Jelena prova il suicidio, senza riuscirci. La seconda volta, però, gioca le sue carte in modo tale da non essere salvata. Questa vita non le stava più bene. Nervi, 6 ottobre. Ciò che rimane è una lettera, in cui dispone la sua volontà di cremazione, per il cane, oltre che per se stessa. Anche nella morte c’è stata una lucidità profonda, un tentativo di lasciare comunque tutto in ordine. Peccato che in quell’ordine non ci fosse più posto per lei; che l’Italia, che tanto le aveva dato, non le abbia garantito il diritto alla dignità del lavoro.
“Perché mai è così tragica la vita; così simile a una striscia di marciapiede che costeggia un abisso. Guardo giù; ho le vertigini; mi chiedo come farò ad arrivare alla fine.” Virginia Woolf, Diario di una scrittrice, su cui Jelena aveva lavorato per una delle sue molte tesi.
di Jacopo Orlo e Felicia Vinciguerra
L’articolo è bello e corrisponde a verità.

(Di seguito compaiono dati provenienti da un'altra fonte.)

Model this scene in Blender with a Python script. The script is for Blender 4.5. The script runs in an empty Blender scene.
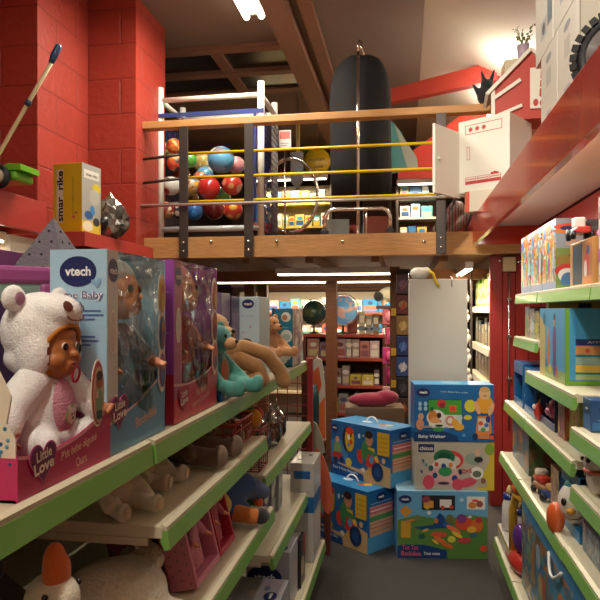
import bpy, bmesh, math, random
from mathutils import Vector, Matrix, Euler
PI = math.pi
C = bpy.context.scene.collection
random.seed(7)
# ---------------------------------------------------------------- camera frame
F = 620.0; HY = 310.0; CZ = 1.43
YAW = math.atan(105 / F); SA, CA = math.sin(YAW), math.cos(YAW)
def _ray(px, py):
    u, v = (px - 300) / F, (HY - py) / F
    return (-SA + u * CA, CA + u * SA, v)
def onX(px, py, X):
    r = _ray(px, py); t = X / r[0]; return Vector((X, t * r[1], CZ + t * r[2]))
def onY(px, py, Y):
    r = _ray(px, py); t = Y / r[1]; return Vector((t * r[0], Y, CZ + t * r[2]))
def onZ(px, py, Z):
    r = _ray(px, py); t = (Z - CZ) / r[2]; return Vector((t * r[0], t * r[1], Z))
# ---------------------------------------------------------------- materials
def s2l(c):
    c /= 255.0
    return c / 12.92 if c <= 0.04045 else ((c + 0.055) / 1.055) ** 2.4
def rgb(h):
    if isinstance(h, str):
        h = h.lstrip('#'); h = (int(h[0:2], 16), int(h[2:4], 16), int(h[4:6], 16))
    return (s2l(h[0]), s2l(h[1]), s2l(h[2]), 1)
_M = {}
def mat(h, rough=0.5, metal=0.0, bump=0.0, bscale=60.0, var=0.0, vscale=8.0, emit=0.0, alpha=1.0, trans=0.0, coat=0.0, sheen=0.0, stretch=None):
    key = (h, rough, metal, bump, bscale, var, vscale, emit, alpha, trans, coat, sheen, stretch)
    if key in _M: return _M[key]
    m = bpy.data.materials.new('paint_' + str(h).strip('#')); m.use_nodes = True
    nt = m.node_tree; b = nt.nodes['Principled BSDF']; L = nt.links.new
    b.inputs['Base Color'].default_value = rgb(h)
    b.inputs['Roughness'].default_value = rough; b.inputs['Metallic'].default_value = metal
    if coat: b.inputs['Coat Weight'].default_value = coat; b.inputs['Coat Roughness'].default_value = 0.08
    if sheen: b.inputs['Sheen Weight'].default_value = sheen; b.inputs['Sheen Roughness'].default_value = 0.5
    if alpha < 1: b.inputs['Alpha'].default_value = alpha
    if trans: b.inputs['Transmission Weight'].default_value = trans
    if emit:
        b.inputs['Emission Color'].default_value = rgb(h); b.inputs['Emission Strength'].default_value = emit
    tc = None
    def coords(sc):
        nonlocal tc
        if tc is None:
            tc = nt.nodes.new('ShaderNodeTexCoord')
        if stretch:
            mp = nt.nodes.new('ShaderNodeMapping'); mp.inputs['Scale'].default_value = stretch
            L(tc.outputs['Object'], mp.inputs['Vector']); return mp.outputs['Vector']
        return tc.outputs['Object']
    if bump:
        n = nt.nodes.new('ShaderNodeTexNoise'); n.inputs['Scale'].default_value = bscale; n.inputs['Detail'].default_value = 3
        L(coords(0), n.inputs['Vector'])
        bp = nt.nodes.new('ShaderNodeBump'); bp.inputs['Strength'].default_value = bump; bp.inputs['Distance'].default_value = 0.01
        L(n.outputs['Fac'], bp.inputs['Height']); L(bp.outputs['Normal'], b.inputs['Normal'])
    if var:
        n = nt.nodes.new('ShaderNodeTexNoise'); n.inputs['Scale'].default_value = vscale; n.inputs['Detail'].default_value = 4
        L(coords(0), n.inputs['Vector'])
        mx = nt.nodes.new('ShaderNodeMix'); mx.data_type = 'RGBA'
        c = rgb(h)
        mx.inputs[6].default_value = tuple(min(1, x * (1 - var)) for x in c[:3]) + (1,)
        mx.inputs[7].default_value = tuple(min(1, x * (1 + var)) for x in c[:3]) + (1,)
        L(n.outputs['Fac'], mx.inputs[0]); L(mx.outputs[2], b.inputs['Base Color'])
    _M[key] = m
    return m
def card(h): return mat(h, 0.38, coat=0.15)
def ink(h): return mat(h, 0.42)
def plush(h): return mat(h, 0.95, bump=0.35, bscale=260, var=0.12, vscale=60, sheen=0.3)
def plastic(h): return mat(h, 0.28, coat=0.3)
def wood(h): return mat(h, 0.55, bump=0.25, bscale=14, var=0.3, vscale=7, stretch=(1.2, 9, 9))
def clear_film():
    if 'film' in _M: return _M['film']
    m = bpy.data.materials.new('clear_film'); m.use_nodes = True
    nt = m.node_tree; nt.nodes.remove(nt.nodes['Principled BSDF'])
    o = nt.nodes['Material Output']
    t = nt.nodes.new('ShaderNodeBsdfTransparent'); t.inputs['Color'].default_value = (0.93, 0.93, 0.9, 1)
    g = nt.nodes.new('ShaderNodeBsdfGlossy'); g.inputs['Roughness'].default_value = 0.12
    fr = nt.nodes.new('ShaderNodeFresnel'); fr.inputs['IOR'].default_value = 1.5
    tc = nt.nodes.new('ShaderNodeTexCoord'); n = nt.nodes.new('ShaderNodeTexNoise'); n.inputs['Scale'].default_value = 9
    bp = nt.nodes.new('ShaderNodeBump'); bp.inputs['Strength'].default_value = 1.0; bp.inputs['Distance'].default_value = 0.045
    mx = nt.nodes.new('ShaderNodeMixShader')
    L = nt.links.new
    L(tc.outputs['Object'], n.inputs['Vector']); L(n.outputs['Fac'], bp.inputs['Height'])
    L(bp.outputs['Normal'], g.inputs['Normal']); L(bp.outputs['Normal'], fr.inputs['Normal'])
    ma = nt.nodes.new('ShaderNodeMath'); ma.operation = 'MULTIPLY_ADD'; ma.inputs[1].default_value = 1.1; ma.inputs[2].default_value = 0.015; L(fr.outputs['Fac'], ma.inputs[0]); L(ma.outputs[0], mx.inputs['Fac']); L(t.outputs[0], mx.inputs[1]); L(g.outputs[0], mx.inputs[2]); L(mx.outputs[0], o.inputs['Surface'])
    _M['film'] = m; return m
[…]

Non era facile. Mi complimento.
Non era possibile probabilmente (né magari appropriato in questa occasione) segnalare anche le colpe di chi, invece di darle una mano, le mani ha preferito lavarsele; o addirittura di chi le ha fatto anzi la guerra, facendo leva sui suoi punti deboli (che erano il carattere “ciclotimico” e reattivo, e per converso il suo estremo bisogno d’affetto e sincerità); di chi l’ha indotta ad andarsene… Lei, preziosa collaboratrice, è stata allontanata. Lei!

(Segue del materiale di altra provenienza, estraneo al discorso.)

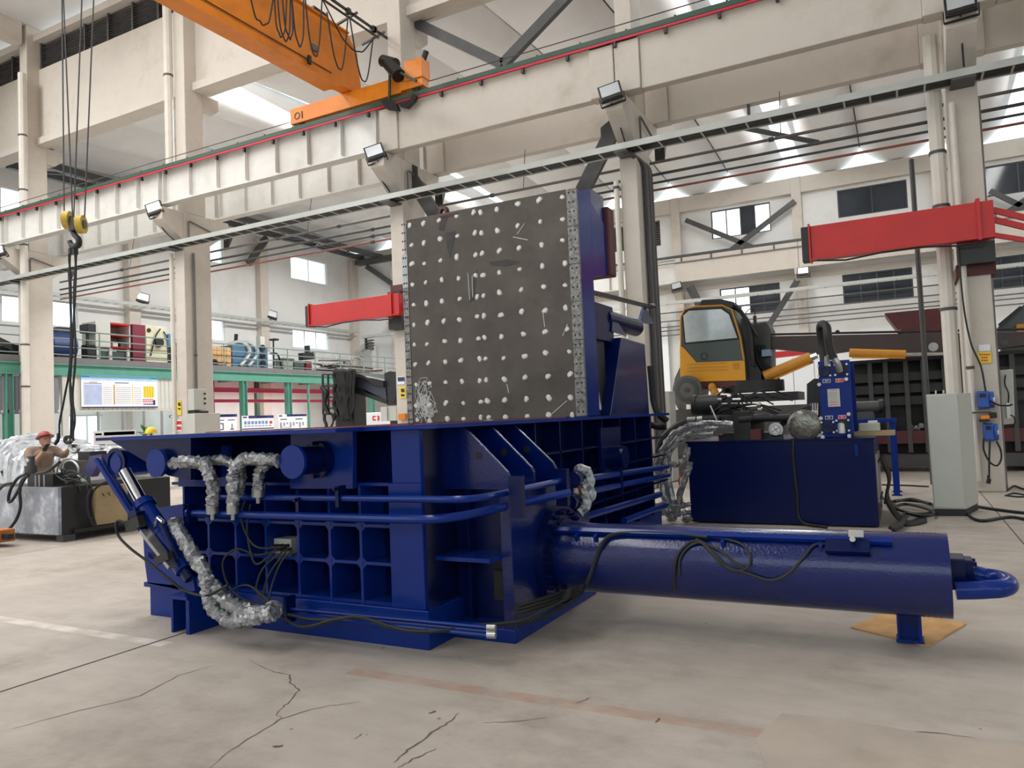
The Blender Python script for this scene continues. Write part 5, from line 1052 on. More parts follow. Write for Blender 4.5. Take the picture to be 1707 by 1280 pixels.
# cables on the floor
def floor_cable(label, px, r, name='floor_cable'):
    return tag(G().tube(curve_pts([at(x,y,Z=r) for x,y in px], 7), r, 7).build(name, BLACK, None), label, 'cable')
fc = thing('hose_coil', 'loose coil of thick black cables on the floor beside the power unit', 'cables', at(1510,845,Z=0))
for k, px in enumerate((((1470,828),(1490,850),(1505,870),(1490,885)), ((1475,838),(1500,834),(1535,836),(1556,842),(1554,853),(1530,857),(1500,850),(1490,840)), ((1488,846),(1510,840),(1545,848),(1557,856),(1535,860),(1508,856),(1505,872),(1488,882)), ((1492,836),(1520,832),(1550,840)), ((1484,880),(1500,872),(1512,860)))): G().tube(curve_pts([at(x,y,Z=.035+.015*k) for x,y in px], 7), .024, 8).build('cable', OLIVE if k % 2 else BLACK, fc)
floor_cable('long black cable curving right from the control cabinet foot', ((1612,855),(1622,864),(1640,868),(1670,863),(1690,862),(1720,868)), .022)
floor_cable('black cable on the floor below the hose reels', ((1628,844),(1660,849),(1690,853),(1720,856)), .022)
floor_cable('thin cable from the column foot to the right edge', ((1678,818),(1690,810),(1700,813),(1715,818)), .016)
floor_cable('thin cable looping at the right edge behind the column', ((1676,826),(1690,822),(1712,826),(1700,828),(1680,826)), .014)
floor_cable('thin cable on the floor behind the control cabinet', ((1470,808),(1510,809),(1548,811)), .016)
# ================================================================ scrap handler with yellow cab
YH = 18.6
sh = thing('scrap_handler', 'stationary scrap handler crane with yellow operator cab and long dark boom', 'crane', (-3.2, 19.4, 0))
def ph(px, Y=YH): return [at(x, y, Y=Y) for x, y in px]
CABG = M('cab_dark_green', (70,82,80), .35, var=.05)
cabp = ph(((1134,636),(1134,530),(1140,516),(1158,510),(1205,508),(1222,515),(1236,560),(1242,600),(1244,634)))
cab_ = G().prism(cabp, (0,1.5,0)).build('cab', CABG, sh, smooth=False, bevel=.02)
G().prism(ph(((1136,524),(1146,515),(1204,512),(1218,522),(1233,566),(1141,574)), YH-.012), (0,.01,0)).build('window_seal', BLACK, cab_, smooth=False)
CABWIN = M('reflecting_cab_window', (176,188,194), .08, .0, var=.3, vs=.9, spec=1.0)
G().prism(ph(((1139,526),(1148,518),(1202,515),(1215,524),(1229,563),(1143,571)), YH-.02), (0,.008,0)).build('window', CABWIN, cab_, smooth=False)
G().tube([at(x,y,Y=YH-.01) for x,y in ((1135,575),(1135,529),(1141,516),(1158,511),(1204,509),(1220,516),(1234,562),(1240,600))], .022, 6).build('rim_trim', AMBER, cab_)
G().prism(ph(((1133,576),(1140,580),(1161,604),(1241,601),(1243,634),(1134,637)), YH-.03), (0,.03,0)).build('lower_panel', YELLOW, cab_, smooth=False, bevel=.006)
for y in (607,613,618): G().bar(at(1145,y+.5,Y=YH-.035), at(1212,y-2,Y=YH-.035), .008, .03).build('panel_groove', AMBER, cab_, smooth=False)
G().box(*box_px(1222,604,1232,616,YH-.04,.02)).build('latch_panel', AMBER, cab_, smooth=False); c = at(1174,594,Y=YH-.01); G().ring(c, (0,1,0), .09, .07, .02, 20).build('door_handle', BLACK, cab_)
G().prism(ph(((1134,637),(1243,634),(1250,640),(1190,647),(1140,644))), (0,1.4,0)).build('cab_floor', MAROON, cab_, smooth=False)
G().prism(ph(((1165,510),(1170,500),(1200,498),(1222,503),(1222,512))), (0,1.1,0)).build('roof_rack', BLACKM, cab_, smooth=False)
G().tube(curve_pts(ph(((1200,504),(1228,512),(1246,540),(1252,580),(1256,610)), YH+.1), 6), .05, 8).build('hose_bundle', BLACK, sh); G().tube(curve_pts(ph(((1215,506),(1240,525),(1252,545),(1262,560)), YH+.2), 6), .04, 8).build('hose_bundle', BLACK, sh)
G().tube(curve_pts(ph(((1240,525),(1250,515),(1258,520),(1258,530)), YH+.1), 6), .012, 6).build('mirror_arm', BLACKM, sh); G().box(*box_px(1256,526,1260,543,YH+.1,.1)).build('mirror', BLACKM, sh, smooth=False)
G().prism(ph(((1235,530),(1250,538),(1256,600),(1268,620),(1270,640),(1240,640)), YH+.2), (0,1.0,0)).build('cab_mount', BLACKM, sh, smooth=False)
G().prism(ph(((1252,540),(1278,537),(1284,548),(1286,640),(1256,640)), YH+.6), (0,.8,0)).build('slew_tower', DKSTEEL, sh, smooth=False)
BOOM = M('dark_brown_boom_paint', (66,56,54), .5, var=.12)
G().prism(ph(((1255,561),(1500,556),(1600,555),(1740,552),(1740,572),(1590,590),(1560,592),(1440,581),(1380,590),(1365,590),(1255,577)), YH+.7), (0,.4,0)).build('boom', BOOM, sh, smooth=False, bevel=.01)
G().cyl(at(1258,558,Y=YH+.7), at(1740,548,Y=YH+.7), .03, n=6).build('boom_pipe', BLACKM, sh); c = at(1556,578,Y=YH+.66); G().cyl(c, c+V((0,.5,0)), .1, n=14).build('pivot_pin', ALU, sh)
for x in (1396,1500): c = at(x,553,Y=YH+.7); G().ball(c, .05, 8, 6).build('pipe_clip', BLACKM, sh)
a, b = at(1275,628,Y=YH+.4), at(1352,596,Y=YH+.4); G().cyl(a, b, .14, n=16).build('lift_cylinder', AMBER, sh); G().cyl(b, at(1362,592,Y=YH+.4), .08, n=10).build('lift_rod', CHROME, sh); G().bar(at(1290,632,Y=YH+.3), at(1350,606,Y=YH+.3), .03, .04).build('cylinder_pipe', AMBER, sh, smooth=False)
a, b = at(1416,588,Y=YH+.4), at(1510,591,Y=YH+.4); G().cyl(a, b, .1, n=16).build('arm_cylinder', AMBER, sh); G().cyl(b, at(1582,590,Y=YH+.4), .04, n=10).build('arm_rod', CHROME, sh); G().bar(at(1420,596,Y=YH+.35), at(1508,596,Y=YH+.35), .03, .04).build('cylinder_pipe', AMBER, sh, smooth=False)
R = random.Random(6)
for k in range(4): G().tube(curve_pts(ph(((1262+k*4,575),(1262+k*3,600),(1275+k*6,620),(1288+k*4,640)), YH+.5), 6), .03, 7).build('hose', BLACK, sh)
G().box(*box_px(1270,582,1284,594,YH+.35,.3)).build('valve_block', M('pale_blue_block', (128,156,184), .5), sh, smooth=False)
c = at(1255,650,Y=YH+.7); G().cyl((c.x,c.y,c.z-.05), (c.x,c.y,c.z+.22), .75, n=32).build('slew_ring', BLACKM, sh)
G().box(*box_px(1200,652,1330,672,YH,1.3)).build('turntable', BLACKM, sh, smooth=False)
bb = box_px(1110,672,1380,700,YH-.1,1.35); G().box(bb[0], bb[1], bb[2], bb[3], bb[4]-.9, bb[5]).build('base_frame', DKSTEEL, sh, smooth=False)
g = G()
for x in (bb[0]+.2, bb[0]+1.6, bb[1]-1.6, bb[1]-.2): G().box(x-.15,x+.15,bb[2]+.1,bb[3]-.1,0,bb[4]).build('base_leg', DKSTEEL, sh, smooth=False)
c = at(1145,650,Y=YH-.2); mo = G().cyl(c, c+V((0,.8,0)), .36, n=28).build('electric_motor', PIPEG, sh); G().ring(c+V((0,-.02,0)), (0,1,0), .3, .2, .03, 24).cyl(c+V((0,-.03,0)), c, .06, n=12).build('fan_cover', CABG, mo)
G().prism(ph(((1125,630),(1134,610),(1134,690),(1120,660)), YH+.3), (0,.6,0)).build('motor_guard', PIPEG, sh, smooth=False)
for k in range(3): c = at(1187+4*k,646+7*k,Y=YH-.1); G().ball(c, .1, 8, 6, (1,1,1.2)).build('valve_handle', AMBER, sh)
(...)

Ero stato correlatore della sua ennesima (ed ultima) eccellente tesi comparatistica (tra Svevo, V. Woolf, Joyce)
Ma soprattutto sono stato, fino alla fine, suo amico. E lo sono ancora, affranto per la sua fine annunciata.
Era una donna di straordinaria intelligenza, sensibilità, generosità, che viveva per la letteratura, l’arte, la musica; e per gli amici (cani compresi). M’auguro (e credo) che lei mi abbia potuto considerare suo vero amico fino alla fine; anche se non mi basta a consolarmi della perdita.